Two Intermittent Eruptions of a Minifilament Triggered by a Two-step Magnetic Reconnection Within a Fan-spine Configuration

Although numerous works have concentrated on minifilament eruption in complex configurations, the detailed triggering mechanism is still an open question. Using the observational data from the New Vacuum Solar Telescope and Solar Dynamics Observatory, we studied a two-step magnetic reconnection process that triggered a minifilament that erupted intermittently within a fan-spine structure in the active region NOAA 13272. The first-step reconnection occurred between a set of low-lying small-scale magnetic loops and their nearby inner spine, resulting in the appearance of a brightening at the reconnection site and the reconfiguration of the inner spine. As the reconfigured inner spine approached the outer spine, reconnection occurred between them at the null point and led to the minifilament erupting partially. Subsequently, this two-step reconnection scenario occurred again and triggered the minifilament to erupt completely.
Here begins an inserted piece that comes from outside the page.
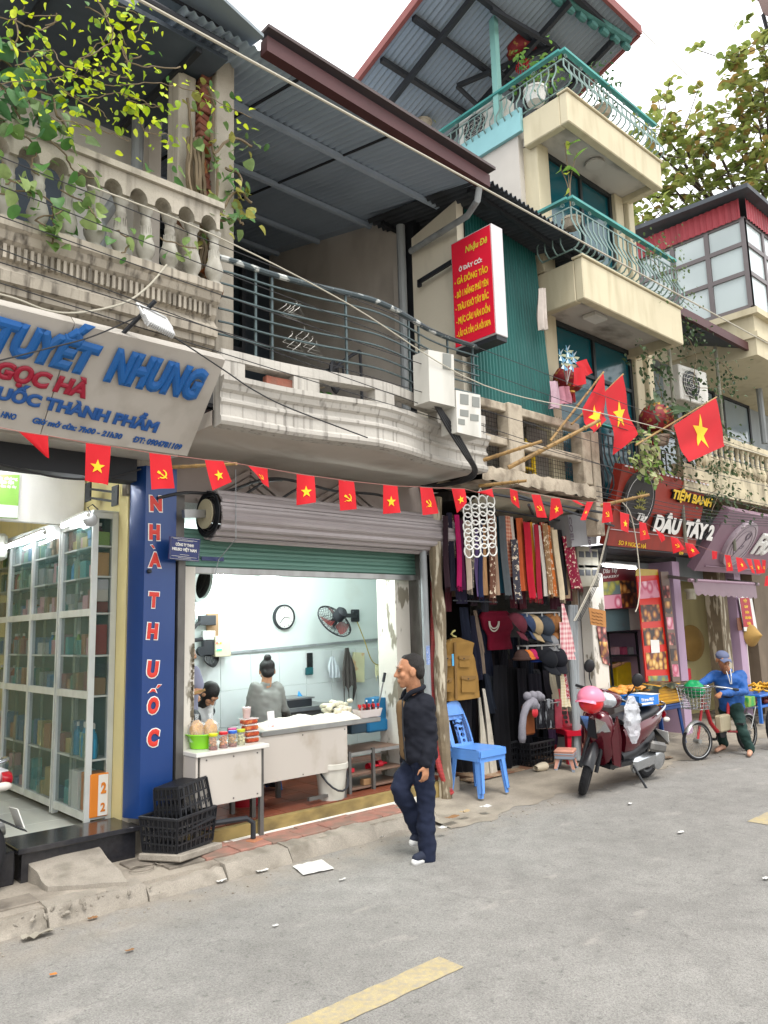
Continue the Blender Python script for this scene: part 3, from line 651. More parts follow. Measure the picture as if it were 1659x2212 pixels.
def srail(x0,x1,y,yb,z0,h,nside,m_bars=None):
 m_bars=m_bars or globals()['m_bars']
 r_=thing('balcony_railing','','railing',((x0+x1)/2,y,z0))
 g=MB();g.bar((x0,y,z0+h),(x1,y,z0+h),.07,.035);part('handrail',g,m_turq,r_)
 if nside:g=MB();g.bar((x0,y+.04,z0+h-.001),(x0,yb,z0+h-.001),.07,.033);part('handrail',g,m_turq,r_)
 g=MB();g.bar((x0,y,z0+h-.13),(x1,y,z0+h-.13),.016);g.bar((x0,y,z0+.04),(x1,y,z0+.04),.016)
 if nside:g.bar((x0,y+.02,z0+h-.13),(x0,yb,z0+h-.13),.016);g.bar((x0,y+.02,z0+.04),(x0,yb,z0+.04),.016)
 part('rail',g,m_bars,r_)
 pr_=[(0,h-.14),(0,h*.72),(.0,h*.6),(-.05,h*.42),(-.10,h*.28),(-.10,h*.16),(-.05,h*.08),(0,.04)]
 q=MB();q.tube([(0,a,z)for a,z in pr_],.011,6);me=q.mesh('baluster',m_bars)
 q=MB();q.tube([(.035*cos(a*.6)*(1-a/16),0,.035*sin(a*.6)*(1-a/16))for a in range(14)],.006,5);sme=q.mesh('scroll',m_bars)
 n=int((x1-x0)/.115)
 for i in range(n+1):inst('baluster',me,r_,Matrix.Translation((x0+i*(x1-x0)/n,y,z0))@r_.matrix_parent_inverse)
 for i in range(0,n,3):inst('scroll',sme,r_,Matrix.Translation((x0+(i+.5)*(x1-x0)/n,y,z0+h-.07)))
 if nside:
  m_=int((yb-y)/.115)
  for i in range(1,m_+1):inst('baluster',me,r_,Matrix.Translation((x0,y+i*.115,z0))@Matrix.Rotation(-PI/2,4,'Z'))
  for i in range(1,m_,3):inst('scroll',sme,r_,Matrix.Translation((x0,y+i*.115,z0+h-.07))@Matrix.Rotation(PI/2,4,'Z'))
 return r_
q=srail(7.72,10.06,4.83,7.0,8.5,.58,1);q['label']='turquoise railing with curved bars round the topmost terrace'
q=srail(7.66,10.3,4.83,5.3,6.29,.72,1);q['label']='turquoise pot bellied railing on the middle balcony of the cream house'
q=srail(8.6,10.5,5.32,5.5,3.42,1.0,0,m_dark);q['label']='dark curved bar railing behind the bakery sign'
def storey(z0,z1,x0,x1,y,xm):
 g=MB();g.bb(x0-.26,x0,y-.04,y+.2,z0,z1,.01);part('pillar',g,m_creamh,b4)
 g=MB();g.bb(x1,x1+.22,y-.04,y+.2,z0,z1,.01);g.bb(x1+.26,x1+.42,y-.1,y+.2,z0,z1,.01);part('pillar',g,m_creamh,b4)
 w_=MB();w_.bb(x0,x1,y+.02,y+.1,z1-.07,z1-.001)
 for xx in(x0,xm,x1-.06):w_.bb(xx+.001,xx+.06,y+.021,y+.099,z0,z1-.071)
 w_.bb(x0,x1,y+.025,y+.095,z0+(z1-z0)*.72,z0+(z1-z0)*.72+.05)if z0<5 else None
 f=part('window',w_,m_gframe,b4,'teal tinted glass doors')
 for a,b_ in((x0+.06,xm),(xm+.06,x1-.06)):g=MB();g.bb(a,b_,y+.055,y+.065,z0+.02,z1-.07);part('pane',g,m_tglass,f)
storey(6.3,8.14,8.08,9.74,5.42,8.9);storey(3.5,5.85,8.25,10.25,5.58,9.2)
g=MB();g.bb(7.72,8.0,5.6,9,5.9,8.5);g.bb(8,10.2,5.75,9,3.45,8.5);part('wall',g,mat('raw_render','b3aea6',.9,var=.1,vs=2,dirt='5a5650',da=.7,ds=(3,3,.8),dlo=.5,dhi=.7),b4,'bare grey rendered side wall')
g=MB();g.bb(7.66,7.715,5.5,7.5,8.28,8.62);part('band',g,mat('pale_turquoise','7fb0b4',.5,var=.06),b4,'pale turquoise band round the terrace edge')
g=MB();g.lathe([(.13,0),(.13,.03),(.1,.05)],20,(8.85,5.15,8.1));part('ceiling_lamp',g,m_under,b4)
g=MB();g.bb(8.5,8.8,5.1,5.3,5.8,5.858,.01);part('ceiling_lamp',g,m_white,b4)
fy=4.9;A=pt((1378,70),Y=fy);Bk=pt((765,186),X=A.x-3.3)
x1=A.x;z1=A.z;x0=pt((950,-60),Y=fy).x if False else x1-3.3;yb=9.4
zl=pt((765,186),X=x0)
g=MB();m_droof=mat('blue_grey_sheet','8a949e',.5,.1,var=.06,vs=2)
sl=(zl.z-z1)/(zl.y-fy)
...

The null point reconnection was supported by the changes in the topological structure of the inner spine and the outer spine, circular ribbon flares, remote brightenings, and the brightening of the outer spine. The null point reconnection related to the second eruption was also confirmed by some plasmoids expelled from the reconnection site. Further, the results of the magnetic field extrapolation reveal the existence of a fan-spine structure involving a three-dimensional null point. We suggest that the two-step reconnection triggers the two eruptions, in which the null point reconnection plays a direct role, but the dynamical evolution of the inner spine and the outer spine driven by the first-step reconnection might be a precursor of the subsequent null point reconnection.